By Steve Neavling
A battle over the FBI’s future headquarters brought Senate funding talks to a halt Thursday night, after Sen. Chris Van Hollen blocked progress on a key appropriations package unless the bill included stricter security requirements for the new facility.
Van Hollen, a Maryland Democrat, objected to moving forward with a broader funding deal that included money for the FBI, Justice Department, NASA, and other agencies, Politico reports. He demanded language requiring the FBI to meet specific security standards for its headquarters, a push to force the bureau’s relocation to suburban Maryland, the site selected after a yearslong competition that the Trump administration reversed.

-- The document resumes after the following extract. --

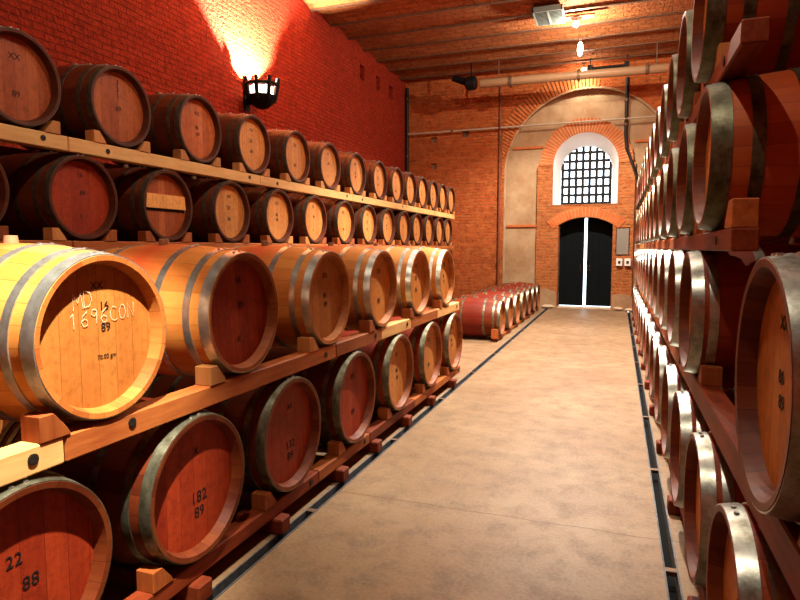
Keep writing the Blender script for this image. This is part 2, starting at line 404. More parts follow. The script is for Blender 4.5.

“That is a simple request that I would have thought all of us could stand behind,” Van Hollen said on the Senate floor. “Making sure that the new headquarters of the men and women of the FBI meets the security requirements that we and they have set out.”
Sen. Jerry Moran, a Kansas Republican who chairs the relevant appropriations panel, rejected the request, warning it would derail a fragile funding process.
“I know of no path forward that would allow for the Van Hollen amendment to be adopted,” Moran said, choking up on the floor.
Van Hollen said he refused to let the bill move forward without a guarantee the language would be adopted, citing a previous attempt to restrict FBI funding to only the relocation site. That proposal was struck down in committee after Republicans threatened to sink the bill over its rebuke of President Trump.
“We did it because the president of the United States was going to throw a fit if that provision stayed on,” Van Hollen said. “And we shouldn’t make our decisions out of fear about what somebody in the White House is going to do, because that distorts the entire process.”
Moran’s proposal would have bundled four spending bills covering Veterans Affairs, Agriculture, military construction, Congress, and the FDA. Despite bipartisan support in committee, the package stalled amid the unresolved FBI headquarters dispute.